Four steps beyond?
By Roy Gregory

For many listeners and members of the audio community, CH Precision is viewed and best known as a manufacturer of innovative, sophisticated and configurable, solid-state, analogue amplification. Whether they appeal to you, personally, the P10 phono-stage, L10 line-stage and M10 amplifier have become established benchmark products, an accepted standard against which others compete. But if you ask Florian Cossy (the C in CH), he’ll tell you that the company considers itself, first and foremost, a digital engineering enterprise. Indeed, its first product was the D1 CD/SACD player/transport, a user configurable, multi-channel capable disc spinner, rapidly followed by the C1 DAC/Control Unit, a device that firmly established the modular/configurable template that has characterised the company’s products ever since.
After the D1/C1 came the A1 amplifier, intended for direct connection to the DAC’s variable output – this being before CH discovered the damage done to system performance by omitting a proper line-stage, a lesson that still hasn’t been learnt in some quarters. The A1’s significance lies not in its performance – it was, in truth, sonically speaking, something of a disappointment – but in its novel topology that allowed users to select input/output configuration (stereo, bi-amped, high power or bridged mono) gain, impedance and global feedback, as well as in the ExactBias system that ensured operational consistency. The result offered users unprecedented system matching options, as well as introducing the audio world to the potential benefits of software control in an analogue audio environment. The rest, as they say, is history…
The A1 was quickly joined by the higher-powered and far more capable M1. Along with the L1 line-stage and P1 phono-stage. Along the way, the X1 external power supply and T1 10MHz clock, appeared, while the A1 was replaced with the significantly superior A1.5, at a rate of roughly one product per year. As the company hit its 10th anniversary, it marked the milestone with the launch of its 10 Series amplification, ambitious, twin-chassis line-stage and amplifier designs that built on the technological foundations of the 1 Series products, but raised the performance bar significantly.

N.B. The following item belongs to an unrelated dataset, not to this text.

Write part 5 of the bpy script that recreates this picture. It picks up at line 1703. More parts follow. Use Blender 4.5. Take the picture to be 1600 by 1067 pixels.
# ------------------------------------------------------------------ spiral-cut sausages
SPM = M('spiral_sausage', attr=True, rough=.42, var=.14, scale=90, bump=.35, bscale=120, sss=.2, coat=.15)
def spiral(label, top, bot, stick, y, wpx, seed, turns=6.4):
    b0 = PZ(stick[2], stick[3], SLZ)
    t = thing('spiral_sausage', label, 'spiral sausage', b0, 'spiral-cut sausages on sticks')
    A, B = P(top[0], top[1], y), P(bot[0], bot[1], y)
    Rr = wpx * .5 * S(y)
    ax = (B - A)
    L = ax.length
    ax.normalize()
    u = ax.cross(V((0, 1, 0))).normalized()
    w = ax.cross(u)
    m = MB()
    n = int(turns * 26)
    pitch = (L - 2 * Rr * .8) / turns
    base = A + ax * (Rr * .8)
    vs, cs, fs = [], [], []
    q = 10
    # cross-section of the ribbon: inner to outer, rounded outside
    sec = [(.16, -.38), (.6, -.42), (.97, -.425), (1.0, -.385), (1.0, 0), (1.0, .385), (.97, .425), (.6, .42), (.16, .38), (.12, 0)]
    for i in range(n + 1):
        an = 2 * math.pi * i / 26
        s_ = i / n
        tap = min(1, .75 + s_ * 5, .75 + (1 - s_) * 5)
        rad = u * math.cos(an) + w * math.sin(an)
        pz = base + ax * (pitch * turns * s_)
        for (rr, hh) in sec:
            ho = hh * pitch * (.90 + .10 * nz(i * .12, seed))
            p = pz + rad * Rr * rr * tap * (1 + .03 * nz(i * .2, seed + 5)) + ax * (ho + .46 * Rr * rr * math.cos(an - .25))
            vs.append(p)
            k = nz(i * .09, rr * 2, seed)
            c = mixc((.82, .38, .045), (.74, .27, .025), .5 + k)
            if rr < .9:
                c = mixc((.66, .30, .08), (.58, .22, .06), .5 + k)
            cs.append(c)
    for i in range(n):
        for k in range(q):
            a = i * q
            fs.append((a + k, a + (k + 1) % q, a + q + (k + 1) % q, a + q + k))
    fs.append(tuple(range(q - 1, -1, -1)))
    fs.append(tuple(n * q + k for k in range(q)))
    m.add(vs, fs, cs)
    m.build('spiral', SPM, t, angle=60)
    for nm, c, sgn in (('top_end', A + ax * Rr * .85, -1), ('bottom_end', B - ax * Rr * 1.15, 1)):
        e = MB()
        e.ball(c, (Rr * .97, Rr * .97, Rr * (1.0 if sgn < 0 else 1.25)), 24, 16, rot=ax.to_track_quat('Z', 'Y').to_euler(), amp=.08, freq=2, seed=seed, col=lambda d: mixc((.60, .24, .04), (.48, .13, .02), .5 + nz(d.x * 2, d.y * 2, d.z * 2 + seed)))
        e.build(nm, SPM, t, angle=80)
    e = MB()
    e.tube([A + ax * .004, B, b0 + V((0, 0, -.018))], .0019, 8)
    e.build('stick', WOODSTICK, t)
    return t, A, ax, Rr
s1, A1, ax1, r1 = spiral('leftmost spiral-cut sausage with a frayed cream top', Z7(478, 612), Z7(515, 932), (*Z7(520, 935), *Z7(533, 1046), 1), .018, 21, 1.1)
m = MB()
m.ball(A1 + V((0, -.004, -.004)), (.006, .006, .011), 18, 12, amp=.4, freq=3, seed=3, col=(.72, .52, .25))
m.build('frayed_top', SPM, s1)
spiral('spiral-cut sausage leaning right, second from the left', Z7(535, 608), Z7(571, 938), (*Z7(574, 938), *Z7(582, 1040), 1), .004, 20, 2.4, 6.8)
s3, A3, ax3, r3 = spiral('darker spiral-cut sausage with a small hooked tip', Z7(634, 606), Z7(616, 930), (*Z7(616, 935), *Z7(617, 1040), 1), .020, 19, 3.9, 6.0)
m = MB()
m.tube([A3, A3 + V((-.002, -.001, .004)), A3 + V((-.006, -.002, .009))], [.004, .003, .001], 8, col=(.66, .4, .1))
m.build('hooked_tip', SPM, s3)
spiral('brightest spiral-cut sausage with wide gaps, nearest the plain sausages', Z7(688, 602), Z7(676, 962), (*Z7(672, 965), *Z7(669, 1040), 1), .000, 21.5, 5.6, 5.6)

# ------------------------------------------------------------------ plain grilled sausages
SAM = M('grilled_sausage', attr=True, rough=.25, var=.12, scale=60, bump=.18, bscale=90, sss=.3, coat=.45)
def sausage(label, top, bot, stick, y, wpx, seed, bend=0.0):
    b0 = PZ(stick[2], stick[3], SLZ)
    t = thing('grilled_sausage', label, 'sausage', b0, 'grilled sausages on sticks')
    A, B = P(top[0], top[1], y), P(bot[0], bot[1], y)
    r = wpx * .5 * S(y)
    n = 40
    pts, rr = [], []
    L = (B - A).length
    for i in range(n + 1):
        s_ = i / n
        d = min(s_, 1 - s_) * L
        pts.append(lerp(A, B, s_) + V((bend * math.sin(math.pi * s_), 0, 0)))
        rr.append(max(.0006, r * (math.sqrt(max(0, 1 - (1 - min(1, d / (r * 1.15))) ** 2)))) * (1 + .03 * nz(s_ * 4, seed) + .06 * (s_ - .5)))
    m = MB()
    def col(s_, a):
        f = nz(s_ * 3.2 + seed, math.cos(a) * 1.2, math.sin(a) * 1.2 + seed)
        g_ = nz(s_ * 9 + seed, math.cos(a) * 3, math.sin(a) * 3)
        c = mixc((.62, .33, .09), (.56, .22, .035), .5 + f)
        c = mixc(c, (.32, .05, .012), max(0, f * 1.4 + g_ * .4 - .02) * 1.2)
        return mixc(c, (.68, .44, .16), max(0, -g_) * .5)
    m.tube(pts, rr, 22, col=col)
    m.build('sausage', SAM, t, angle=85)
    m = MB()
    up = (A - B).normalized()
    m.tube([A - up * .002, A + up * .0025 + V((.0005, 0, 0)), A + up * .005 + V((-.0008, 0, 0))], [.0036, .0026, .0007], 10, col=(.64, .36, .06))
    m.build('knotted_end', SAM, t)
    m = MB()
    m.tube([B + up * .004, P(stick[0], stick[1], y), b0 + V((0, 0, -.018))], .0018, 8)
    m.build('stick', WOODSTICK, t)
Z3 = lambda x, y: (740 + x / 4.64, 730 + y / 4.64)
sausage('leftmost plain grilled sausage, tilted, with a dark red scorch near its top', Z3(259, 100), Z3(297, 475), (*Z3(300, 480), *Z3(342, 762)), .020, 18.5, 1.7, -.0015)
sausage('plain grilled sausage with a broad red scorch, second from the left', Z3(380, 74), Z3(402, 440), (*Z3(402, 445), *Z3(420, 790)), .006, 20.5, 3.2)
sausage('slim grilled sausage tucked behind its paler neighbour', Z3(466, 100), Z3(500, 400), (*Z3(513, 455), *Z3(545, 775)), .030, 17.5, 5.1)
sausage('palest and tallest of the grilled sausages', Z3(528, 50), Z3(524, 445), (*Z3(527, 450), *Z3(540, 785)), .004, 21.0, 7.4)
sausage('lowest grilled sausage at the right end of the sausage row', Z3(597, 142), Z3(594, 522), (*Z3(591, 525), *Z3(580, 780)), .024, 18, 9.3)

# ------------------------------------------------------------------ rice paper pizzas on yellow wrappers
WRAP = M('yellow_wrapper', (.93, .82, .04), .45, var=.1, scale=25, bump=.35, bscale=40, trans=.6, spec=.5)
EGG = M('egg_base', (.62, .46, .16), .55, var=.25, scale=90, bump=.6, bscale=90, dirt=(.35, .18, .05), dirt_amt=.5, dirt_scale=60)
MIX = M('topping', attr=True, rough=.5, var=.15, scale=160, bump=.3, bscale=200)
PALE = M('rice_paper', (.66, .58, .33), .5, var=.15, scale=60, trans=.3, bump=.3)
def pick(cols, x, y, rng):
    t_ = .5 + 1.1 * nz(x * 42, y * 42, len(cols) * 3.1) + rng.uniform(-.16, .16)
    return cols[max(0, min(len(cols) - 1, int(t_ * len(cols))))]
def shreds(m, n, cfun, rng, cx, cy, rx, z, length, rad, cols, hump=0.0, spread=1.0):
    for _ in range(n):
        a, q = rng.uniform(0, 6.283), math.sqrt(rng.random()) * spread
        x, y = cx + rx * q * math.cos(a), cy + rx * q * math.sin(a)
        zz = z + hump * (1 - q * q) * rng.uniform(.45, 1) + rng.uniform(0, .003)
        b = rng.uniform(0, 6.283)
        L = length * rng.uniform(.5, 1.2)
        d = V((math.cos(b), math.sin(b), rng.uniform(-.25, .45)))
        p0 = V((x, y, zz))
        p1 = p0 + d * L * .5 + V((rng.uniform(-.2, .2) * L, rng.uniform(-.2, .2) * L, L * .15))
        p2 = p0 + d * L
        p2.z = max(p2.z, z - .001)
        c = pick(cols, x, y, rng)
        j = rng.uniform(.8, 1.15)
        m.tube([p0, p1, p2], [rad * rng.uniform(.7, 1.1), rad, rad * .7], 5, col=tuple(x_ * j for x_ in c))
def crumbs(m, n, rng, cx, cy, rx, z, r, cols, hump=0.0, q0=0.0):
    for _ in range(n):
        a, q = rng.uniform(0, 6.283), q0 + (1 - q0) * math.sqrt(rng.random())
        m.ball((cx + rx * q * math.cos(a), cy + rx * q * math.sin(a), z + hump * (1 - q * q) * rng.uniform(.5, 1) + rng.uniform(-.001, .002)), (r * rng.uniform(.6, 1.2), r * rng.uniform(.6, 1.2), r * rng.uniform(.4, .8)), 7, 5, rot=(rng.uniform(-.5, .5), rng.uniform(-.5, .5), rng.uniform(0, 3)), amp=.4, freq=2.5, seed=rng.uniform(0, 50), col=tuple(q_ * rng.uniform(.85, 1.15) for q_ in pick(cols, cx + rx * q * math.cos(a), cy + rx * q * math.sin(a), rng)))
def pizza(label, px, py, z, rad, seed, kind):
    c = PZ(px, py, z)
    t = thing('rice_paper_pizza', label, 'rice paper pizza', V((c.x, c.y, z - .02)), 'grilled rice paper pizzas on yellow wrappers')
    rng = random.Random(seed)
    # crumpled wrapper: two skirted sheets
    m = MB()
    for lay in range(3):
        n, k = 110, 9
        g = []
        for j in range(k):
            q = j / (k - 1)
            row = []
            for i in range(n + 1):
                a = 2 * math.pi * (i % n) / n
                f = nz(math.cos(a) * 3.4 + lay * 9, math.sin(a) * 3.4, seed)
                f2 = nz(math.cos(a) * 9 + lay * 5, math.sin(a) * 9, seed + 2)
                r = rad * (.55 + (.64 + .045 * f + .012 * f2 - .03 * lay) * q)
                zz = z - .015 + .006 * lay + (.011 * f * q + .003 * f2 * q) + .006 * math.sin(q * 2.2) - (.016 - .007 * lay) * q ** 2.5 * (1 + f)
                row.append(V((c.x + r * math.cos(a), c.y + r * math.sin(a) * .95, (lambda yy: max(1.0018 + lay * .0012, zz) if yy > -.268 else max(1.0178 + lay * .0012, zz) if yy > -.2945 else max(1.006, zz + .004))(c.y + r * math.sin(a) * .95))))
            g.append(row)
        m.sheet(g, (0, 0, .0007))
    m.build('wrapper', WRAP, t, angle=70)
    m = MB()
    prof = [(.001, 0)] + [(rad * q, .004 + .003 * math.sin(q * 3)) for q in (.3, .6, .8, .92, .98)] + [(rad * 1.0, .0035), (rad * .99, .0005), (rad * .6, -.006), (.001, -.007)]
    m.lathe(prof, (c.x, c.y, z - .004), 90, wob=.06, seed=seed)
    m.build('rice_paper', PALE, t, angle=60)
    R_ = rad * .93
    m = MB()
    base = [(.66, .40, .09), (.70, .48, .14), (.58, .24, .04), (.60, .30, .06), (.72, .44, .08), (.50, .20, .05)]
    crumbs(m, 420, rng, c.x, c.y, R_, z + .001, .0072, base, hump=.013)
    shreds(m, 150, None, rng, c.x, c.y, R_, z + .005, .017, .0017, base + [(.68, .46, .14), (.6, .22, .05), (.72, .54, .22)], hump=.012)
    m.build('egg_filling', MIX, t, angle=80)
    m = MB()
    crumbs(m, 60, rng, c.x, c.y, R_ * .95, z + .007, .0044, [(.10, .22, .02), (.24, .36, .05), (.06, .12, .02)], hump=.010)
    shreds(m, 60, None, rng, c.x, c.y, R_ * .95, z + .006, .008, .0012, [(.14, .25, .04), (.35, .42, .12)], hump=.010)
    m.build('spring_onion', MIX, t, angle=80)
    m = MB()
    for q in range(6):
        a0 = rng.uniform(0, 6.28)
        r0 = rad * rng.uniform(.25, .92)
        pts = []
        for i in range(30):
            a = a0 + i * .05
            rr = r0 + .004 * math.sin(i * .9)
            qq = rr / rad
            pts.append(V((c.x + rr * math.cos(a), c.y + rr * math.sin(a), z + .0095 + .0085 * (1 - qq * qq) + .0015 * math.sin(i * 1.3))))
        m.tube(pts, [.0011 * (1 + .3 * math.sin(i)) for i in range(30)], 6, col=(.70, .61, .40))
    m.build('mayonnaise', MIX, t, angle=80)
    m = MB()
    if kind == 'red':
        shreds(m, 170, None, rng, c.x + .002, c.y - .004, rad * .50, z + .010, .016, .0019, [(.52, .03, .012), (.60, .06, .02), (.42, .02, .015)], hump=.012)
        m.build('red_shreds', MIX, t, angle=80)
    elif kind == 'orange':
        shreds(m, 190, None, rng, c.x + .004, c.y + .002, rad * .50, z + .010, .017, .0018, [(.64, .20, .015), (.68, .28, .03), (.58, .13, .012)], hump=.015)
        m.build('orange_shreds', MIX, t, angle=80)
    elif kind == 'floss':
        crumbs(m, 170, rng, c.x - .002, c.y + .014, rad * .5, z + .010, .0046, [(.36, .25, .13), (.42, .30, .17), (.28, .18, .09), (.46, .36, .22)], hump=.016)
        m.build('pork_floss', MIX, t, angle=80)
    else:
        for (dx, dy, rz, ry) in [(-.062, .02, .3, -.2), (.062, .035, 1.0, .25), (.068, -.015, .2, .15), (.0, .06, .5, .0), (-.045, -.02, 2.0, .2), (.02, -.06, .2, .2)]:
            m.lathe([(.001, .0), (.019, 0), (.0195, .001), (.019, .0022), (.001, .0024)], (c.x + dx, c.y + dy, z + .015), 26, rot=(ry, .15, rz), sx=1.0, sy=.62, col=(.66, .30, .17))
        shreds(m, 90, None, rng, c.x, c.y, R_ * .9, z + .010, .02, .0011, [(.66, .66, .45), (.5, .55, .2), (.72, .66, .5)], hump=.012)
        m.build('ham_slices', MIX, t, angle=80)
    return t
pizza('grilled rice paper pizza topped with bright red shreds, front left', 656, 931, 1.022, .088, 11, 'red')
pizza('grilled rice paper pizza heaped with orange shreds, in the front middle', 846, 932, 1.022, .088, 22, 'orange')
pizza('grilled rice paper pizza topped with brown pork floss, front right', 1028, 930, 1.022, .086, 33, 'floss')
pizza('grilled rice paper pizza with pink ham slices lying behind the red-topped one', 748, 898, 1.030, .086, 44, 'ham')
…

Meanwhile, CH had added another, significant string to their bow, establishing the ‘expandable/upgradable’ product concept, component topology that leveraged the unit’s modular construction to allow not just expansion through the addition of external power supplies or the splitting of chassis to independent mono operation, but the ‘future proofing’ of products through updated, modular elements – all in a cost neutral pricing structure. Cost neutral? Buy a P1 phono-stage and expand it, one step at a time, into a true-mono, four box unit with independent left and right channel power supplies and the final cost would be exactly the same as buying the four-box unit in one hit. That logic extends across the whole line. But it goes further than that. Upgrading to current spec is cost neutral too! Not only can a C1 DAC (now anything up to 15 years young) be upgraded to full, current status and performance, the cost of doing so is the same as the difference in price between an original C1 and the current C1.2. Even in the rare cases where units cannot be updated (D1 to D1.5 for example, where the mechanical demands of a new mechanism made the upgrade impossible) the company offers a generous trade-in on original units.